GHANA

Review focus of Ghana’s Education Trust Fund, urge experts

The work of the Ghana Education Trust Fund (GETFund) needs to be reviewed, with more emphasis on its financial support to higher education institutions than on the pre-tertiary sector, to enable universities to finance infrastructure projects to cope with high enrolment numbers, said Abednego Feehi Okoe Amartey, the vice-chancellor of the University of Professional Studies, Accra (UPSA) in Ghana.

Set up in 2000, the GETFund is financed with 2.5% value-added tax, or VAT, and has to provide financial support to public institutions, under the ministry of education, for the development and maintenance of their essential academic facilities and infrastructure.

In addition, the fund is to provide supplementary funding to the Scholarship Secretariat for the granting of scholarships to gifted but needy students to enrol at accredited tertiary institutions in the country.

Presenting a paper with Professor Kofi Osei-Frimpong, also of UPSA, Amartey said: “The current 12% fund allocation of GETFund’s finances to public higher education institutions is inadequate.”

They were presenting a paper, ‘Making GETFund fit for purpose’, as part of a Ghana Academy of Arts and Science project sponsored by the Carnegie Corporation of New York on ‘Motivating Higher Education in Ghana Towards Equity and Sustainability’.

Amartey said that, though the fund has made some contributions in the areas of infrastructure, student development and faculty research support, together with growing the fields of mathematics, science and technical education, “there are challenges that require innovative means to address”.

A cost-sharing model

Amartey said the costs of higher education in the country are influenced by the available funding from the government and donor agencies, stating that, “higher education used to be free up until the mid-1990s, when, as a result of low expenditure on higher education, government could not absorb the growing expenditure due to increased student enrolment”.

Following this, the government held a stakeholder meeting and came out with the Akosombo Accord (Akosombo is where the meeting was held) in 1997 and accepted the cost-sharing models of funding education whereby the government pays 70% of the funding needs of the tertiary institutions and public universities mobilise the remaining 30% from three sources, including internal revenue-generation, private donations and students’ academic user fees.

Amartey added the, since its coming into being, the fund has “engineered the creation and establishment of the Student Loan Trust Fund (SLTF) in 2005. Since then, it has continued to be a major source of funding to the SLTF to cover both loan disbursements and operational expenses through its annual allocation.

He mentioned the poor release of money from the GETFund to finance projects from beginning to end and cited a case in his university in which a project valued at US$1 million could not be completed early and the contract value increased to US$20 million.
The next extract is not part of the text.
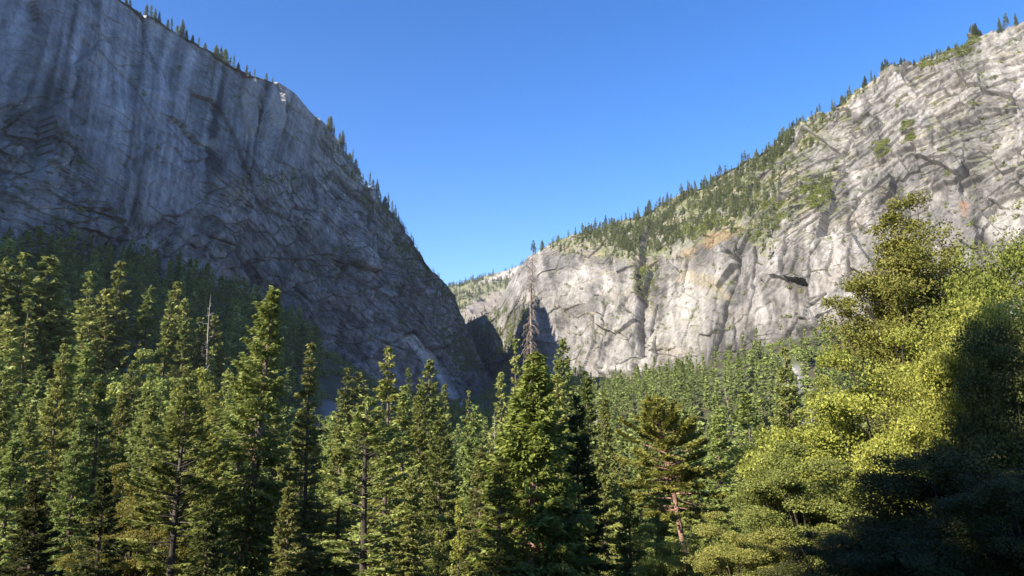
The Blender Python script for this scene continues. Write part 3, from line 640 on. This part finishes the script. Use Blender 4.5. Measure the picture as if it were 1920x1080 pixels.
# the leaning red trunk
lt = Proto('leaning_pine', conifer(24, 6.0, .52, 130, .42, .14, 95, lean=(-4.2, 0), seed=105, style='pine', ragged=.5, tr=.42, gaps=.2, drop=.25), 24, M_FIR, M_RBARK)
p = at(1222, 752, 62); zb = gz(p[0] + 3, 62); lt.put(p[0] + 4.4 * (p[2] - zb) / 24, 62, zb, p[2] - zb, 'pine with a leaning reddish bare trunk and broken limbs right of centre', 'pine', rot=0, leafm=M_CEDAR); PLACED.append((p[0] + 2, 62, 4))
# bare dead tree on the right
sn = Proto('dead_tree', snag(22, 3.6, 60, .15, seed=106, tr=.26, curl=.9, hang=.12), 22, None, M_GBARK)
tree(sn, 1520, 722, 78, 'bare grey dead tree with curling branches above the olive-gold oak', 'dead tree', rot=0, wide=.8)
# right-hand broadleaf trees and the big layered tree
lay = Proto('live_oak', broadleaf(34, 6.6, 430, 330, .19, seed=107, flat=.55, base=.42, tr=.45, cl=1.2, shell=.15, top=.34, ex=1.12, shear=2.4), 34, M_CEDAR, M_DBARK)
tree(lay, 1704, 362, 50, 'tall dark green tree with layered airy crown against the sunlit cliff', 'tree', rot=.0, leafm=M_CEDAR, wide=1.0)
tree(P_OAK[0], 1650, 612, 42, 'bright yellow-green oak with sharp shadow edge on the right', 'oak', rot=1.1, wide=1.05)
tree(P_OAK[0], 1570, 705, 46, 'yellow-green oak standing left of and behind the brightest oak', 'oak', rot=4.1, wide=.62, leafm=M_OLIVE)
tree(P_OAK[1], 1500, 822, 36, 'rounded olive-gold oak at the lower right, lit on its upper left', 'oak', rot=2.2, wide=1.25)
tree(P_OAK[1], 1385, 965, 33, 'low olive-brown oak bush at the bottom, left of the rounded oak', 'oak', rot=.3, wide=1.3)
tree(P_OAK[2], 1892, 440, 36, 'golden topped oak touching the right edge of the photo', 'oak', rot=5.0, wide=.70, leafm=M_OAK)
tree(P_OAK[2], 1812, 560, 33, 'oak mostly in deep shadow with golden upper left edge', 'oak', rot=3.0, wide=.75, leafm=M_OAK)
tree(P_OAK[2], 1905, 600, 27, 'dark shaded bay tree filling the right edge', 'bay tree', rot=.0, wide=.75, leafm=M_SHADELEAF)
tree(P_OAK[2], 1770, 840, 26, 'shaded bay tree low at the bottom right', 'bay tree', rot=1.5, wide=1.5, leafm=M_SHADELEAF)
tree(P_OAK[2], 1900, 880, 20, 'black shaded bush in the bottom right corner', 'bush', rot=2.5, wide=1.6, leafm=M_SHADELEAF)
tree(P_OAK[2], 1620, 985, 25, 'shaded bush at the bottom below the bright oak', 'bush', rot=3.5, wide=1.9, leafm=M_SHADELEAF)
# left and lower left
tree(P_FIR[0], 128, 650, 108, 'broad fir with double tip on the left, above the darker foreground', 'fir', rot=.2, wide=1.15)
tree(P_FIR[1], 192, 706, 98, 'pointed fir right of the double-tipped fir on the left', 'fir', rot=1.2)
tree(P_FIR[0], 60, 760, 84, 'fir in front of the double-tipped fir near the left edge', 'fir', rot=2.2, wide=1.1)
tree(P_FIR[1], 232, 728, 104, 'fir with drooping boughs right of the pointed fir', 'fir', rot=3.2, wide=1.0)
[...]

As a result of this, the university had to seek the permission of the fund to complete the project on its own and to reimbursed.

He also deplored the practice whereby “limited resources are used to sponsor students for higher education in foreign countries using scarce foreign resources and further deepening the balance of payment deficit”, adding that, “a clear working policy must exist to focus on sponsoring Ghanaians within Ghanaian higher education institutions, especially for programmes offered in Ghana”.

Accordingly, the paper called for “efforts to be made to introduce efficiency, reduce waste and create value in the administration of the fund”.

In addition, the fund must also develop a comprehensive public-private partnership framework to provide incentives to the private sector to drive the sector to support tertiary education in Ghana.

A ‘national conversation’ needed

Dr Francis Atuahene of the department of public policy and administration of West Chester University in Pennsylvania in the United States, questioned the role of the World Bank and the International Monetary Fund dating back to the 1980s in the educational sector and said the Structural Adjustment Programme that was implemented focused more on secondary education and relegated support for university education.

“Some of these policies have impacted on our universities,” he said, adding that the “GETFund is not efficient in getting into unbudgeted liabilities”. For this reason, Atuahene suggested a “national conversation on higher education to find a way forward”.

Dennis Asare, a representative of the Imani Centre for Policy and Education, abhorred the recent use of the fund’s money as collateral to borrow from the bond market and said there is the need for the country to be clear on what the fund’s resources are to be used for, adding that its core activities were being neglected and this was putting pressure on the institution.

Richard Ampofo Boadu, the GETFund administrator, blamed universities, in part, for problems with the funding of some projects such as infrastructure developments which could not be paid for because they had not been planned properly.